WHAT IS NEEDED: All of the material below is to be repeated exactly.

### SUPPLIED INFORMATION

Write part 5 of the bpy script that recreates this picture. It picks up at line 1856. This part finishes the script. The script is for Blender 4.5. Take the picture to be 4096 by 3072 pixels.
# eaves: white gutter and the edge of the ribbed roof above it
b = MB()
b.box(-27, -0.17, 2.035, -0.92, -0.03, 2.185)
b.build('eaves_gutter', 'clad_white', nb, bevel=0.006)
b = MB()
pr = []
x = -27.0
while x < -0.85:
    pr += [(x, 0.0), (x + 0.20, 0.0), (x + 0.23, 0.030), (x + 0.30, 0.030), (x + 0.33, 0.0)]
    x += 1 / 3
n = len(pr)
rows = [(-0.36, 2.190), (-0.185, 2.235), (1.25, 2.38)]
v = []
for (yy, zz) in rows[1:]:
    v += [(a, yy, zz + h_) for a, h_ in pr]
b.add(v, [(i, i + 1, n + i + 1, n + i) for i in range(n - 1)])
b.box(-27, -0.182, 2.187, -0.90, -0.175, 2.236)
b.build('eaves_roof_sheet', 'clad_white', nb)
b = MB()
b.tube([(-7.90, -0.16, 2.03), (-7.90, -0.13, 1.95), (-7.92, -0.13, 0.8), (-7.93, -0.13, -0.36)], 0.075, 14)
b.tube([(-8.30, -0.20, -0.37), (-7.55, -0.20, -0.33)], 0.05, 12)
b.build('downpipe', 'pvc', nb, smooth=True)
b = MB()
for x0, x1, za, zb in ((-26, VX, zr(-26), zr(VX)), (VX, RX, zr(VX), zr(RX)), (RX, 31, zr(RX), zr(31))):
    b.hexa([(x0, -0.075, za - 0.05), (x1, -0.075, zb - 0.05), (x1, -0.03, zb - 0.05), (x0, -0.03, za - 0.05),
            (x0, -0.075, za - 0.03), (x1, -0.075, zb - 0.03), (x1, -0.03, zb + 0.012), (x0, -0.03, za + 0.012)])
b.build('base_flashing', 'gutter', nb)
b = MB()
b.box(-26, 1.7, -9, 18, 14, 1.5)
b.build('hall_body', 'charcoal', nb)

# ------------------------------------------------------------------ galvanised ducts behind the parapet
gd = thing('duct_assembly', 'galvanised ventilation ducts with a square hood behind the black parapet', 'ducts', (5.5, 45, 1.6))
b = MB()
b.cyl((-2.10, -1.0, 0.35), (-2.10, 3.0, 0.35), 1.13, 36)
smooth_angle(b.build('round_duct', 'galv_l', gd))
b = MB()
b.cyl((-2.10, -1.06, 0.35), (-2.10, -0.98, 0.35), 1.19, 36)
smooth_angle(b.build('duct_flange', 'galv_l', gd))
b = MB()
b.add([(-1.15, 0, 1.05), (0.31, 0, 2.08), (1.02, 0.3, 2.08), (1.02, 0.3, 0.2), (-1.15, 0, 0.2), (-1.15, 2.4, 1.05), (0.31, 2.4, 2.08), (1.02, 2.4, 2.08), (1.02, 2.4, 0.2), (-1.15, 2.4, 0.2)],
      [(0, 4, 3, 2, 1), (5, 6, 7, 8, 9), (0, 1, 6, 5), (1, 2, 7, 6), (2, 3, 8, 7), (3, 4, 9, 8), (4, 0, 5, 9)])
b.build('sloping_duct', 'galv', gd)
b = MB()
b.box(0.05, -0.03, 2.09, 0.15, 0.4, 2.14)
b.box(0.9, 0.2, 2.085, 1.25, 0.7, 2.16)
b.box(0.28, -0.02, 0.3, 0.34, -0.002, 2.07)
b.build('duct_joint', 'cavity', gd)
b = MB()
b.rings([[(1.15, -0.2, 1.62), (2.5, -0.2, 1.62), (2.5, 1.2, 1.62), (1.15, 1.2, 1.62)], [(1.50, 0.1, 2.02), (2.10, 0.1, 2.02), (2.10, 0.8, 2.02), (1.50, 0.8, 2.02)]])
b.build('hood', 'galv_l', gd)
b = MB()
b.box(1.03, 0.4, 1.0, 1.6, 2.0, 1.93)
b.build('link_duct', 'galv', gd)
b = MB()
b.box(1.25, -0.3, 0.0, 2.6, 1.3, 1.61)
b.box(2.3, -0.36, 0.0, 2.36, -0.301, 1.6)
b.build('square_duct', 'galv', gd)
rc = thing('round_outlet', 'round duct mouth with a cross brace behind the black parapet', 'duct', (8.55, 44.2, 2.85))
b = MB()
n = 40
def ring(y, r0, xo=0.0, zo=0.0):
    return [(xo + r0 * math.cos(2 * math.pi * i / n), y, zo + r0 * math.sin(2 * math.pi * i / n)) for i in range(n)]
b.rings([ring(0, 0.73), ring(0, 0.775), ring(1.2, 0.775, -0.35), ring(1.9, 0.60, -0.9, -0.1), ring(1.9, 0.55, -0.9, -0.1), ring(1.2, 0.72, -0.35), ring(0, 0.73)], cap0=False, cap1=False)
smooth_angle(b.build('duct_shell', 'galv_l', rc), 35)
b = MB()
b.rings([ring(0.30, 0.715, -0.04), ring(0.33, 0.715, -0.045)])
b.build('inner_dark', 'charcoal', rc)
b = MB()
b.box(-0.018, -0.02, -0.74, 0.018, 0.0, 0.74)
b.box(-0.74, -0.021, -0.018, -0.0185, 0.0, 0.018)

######

RESULT FOR THIS EXERCISE:
Write part 5 of the bpy script that recreates this picture. It picks up at line 1856. This part finishes the script. The script is for Blender 4.5. Take the picture to be 4096 by 3072 pixels.
# eaves: white gutter and the edge of the ribbed roof above it
b = MB()
b.box(-27, -0.17, 2.035, -0.92, -0.03, 2.185)
b.build('eaves_gutter', 'clad_white', nb, bevel=0.006)
b = MB()
pr = []
x = -27.0
while x < -0.85:
    pr += [(x, 0.0), (x + 0.20, 0.0), (x + 0.23, 0.030), (x + 0.30, 0.030), (x + 0.33, 0.0)]
    x += 1 / 3
n = len(pr)
rows = [(-0.36, 2.190), (-0.185, 2.235), (1.25, 2.38)]
v = []
for (yy, zz) in rows[1:]:
    v += [(a, yy, zz + h_) for a, h_ in pr]
b.add(v, [(i, i + 1, n + i + 1, n + i) for i in range(n - 1)])
b.box(-27, -0.182, 2.187, -0.90, -0.175, 2.236)
b.build('eaves_roof_sheet', 'clad_white', nb)
b = MB()
b.tube([(-7.90, -0.16, 2.03), (-7.90, -0.13, 1.95), (-7.92, -0.13, 0.8), (-7.93, -0.13, -0.36)], 0.075, 14)
b.tube([(-8.30, -0.20, -0.37), (-7.55, -0.20, -0.33)], 0.05, 12)
b.build('downpipe', 'pvc', nb, smooth=True)
b = MB()
for x0, x1, za, zb in ((-26, VX, zr(-26), zr(VX)), (VX, RX, zr(VX), zr(RX)), (RX, 31, zr(RX), zr(31))):
    b.hexa([(x0, -0.075, za - 0.05), (x1, -0.075, zb - 0.05), (x1, -0.03, zb - 0.05), (x0, -0.03, za - 0.05),
            (x0, -0.075, za - 0.03), (x1, -0.075, zb - 0.03), (x1, -0.03, zb + 0.012), (x0, -0.03, za + 0.012)])
b.build('base_flashing', 'gutter', nb)
b = MB()
b.box(-26, 1.7, -9, 18, 14, 1.5)
b.build('hall_body', 'charcoal', nb)

# ------------------------------------------------------------------ galvanised ducts behind the parapet
gd = thing('duct_assembly', 'galvanised ventilation ducts with a square hood behind the black parapet', 'ducts', (5.5, 45, 1.6))
b = MB()
b.cyl((-2.10, -1.0, 0.35), (-2.10, 3.0, 0.35), 1.13, 36)
smooth_angle(b.build('round_duct', 'galv_l', gd))
b = MB()
b.cyl((-2.10, -1.06, 0.35), (-2.10, -0.98, 0.35), 1.19, 36)
smooth_angle(b.build('duct_flange', 'galv_l', gd))
b = MB()
b.add([(-1.15, 0, 1.05), (0.31, 0, 2.08), (1.02, 0.3, 2.08), (1.02, 0.3, 0.2), (-1.15, 0, 0.2), (-1.15, 2.4, 1.05), (0.31, 2.4, 2.08), (1.02, 2.4, 2.08), (1.02, 2.4, 0.2), (-1.15, 2.4, 0.2)],
      [(0, 4, 3, 2, 1), (5, 6, 7, 8, 9), (0, 1, 6, 5), (1, 2, 7, 6), (2, 3, 8, 7), (3, 4, 9, 8), (4, 0, 5, 9)])
b.build('sloping_duct', 'galv', gd)
b = MB()
b.box(0.05, -0.03, 2.09, 0.15, 0.4, 2.14)
b.box(0.9, 0.2, 2.085, 1.25, 0.7, 2.16)
b.box(0.28, -0.02, 0.3, 0.34, -0.002, 2.07)
b.build('duct_joint', 'cavity', gd)
b = MB()
b.rings([[(1.15, -0.2, 1.62), (2.5, -0.2, 1.62), (2.5, 1.2, 1.62), (1.15, 1.2, 1.62)], [(1.50, 0.1, 2.02), (2.10, 0.1, 2.02), (2.10, 0.8, 2.02), (1.50, 0.8, 2.02)]])
b.build('hood', 'galv_l', gd)
b = MB()
b.box(1.03, 0.4, 1.0, 1.6, 2.0, 1.93)
b.build('link_duct', 'galv', gd)
b = MB()
b.box(1.25, -0.3, 0.0, 2.6, 1.3, 1.61)
b.box(2.3, -0.36, 0.0, 2.36, -0.301, 1.6)
b.build('square_duct', 'galv', gd)
rc = thing('round_outlet', 'round duct mouth with a cross brace behind the black parapet', 'duct', (8.55, 44.2, 2.85))
b = MB()
n = 40
def ring(y, r0, xo=0.0, zo=0.0):
    return [(xo + r0 * math.cos(2 * math.pi * i / n), y, zo + r0 * math.sin(2 * math.pi * i / n)) for i in range(n)]
b.rings([ring(0, 0.73), ring(0, 0.775), ring(1.2, 0.775, -0.35), ring(1.9, 0.60, -0.9, -0.1), ring(1.9, 0.55, -0.9, -0.1), ring(1.2, 0.72, -0.35), ring(0, 0.73)], cap0=False, cap1=False)
smooth_angle(b.build('duct_shell', 'galv_l', rc), 35)
b = MB()
b.rings([ring(0.30, 0.715, -0.04), ring(0.33, 0.715, -0.045)])
b.build('inner_dark', 'charcoal', rc)
b = MB()
b.box(-0.018, -0.02, -0.74, 0.018, 0.0, 0.74)
b.box(-0.74, -0.021, -0.018, -0.0185, 0.0, 0.018)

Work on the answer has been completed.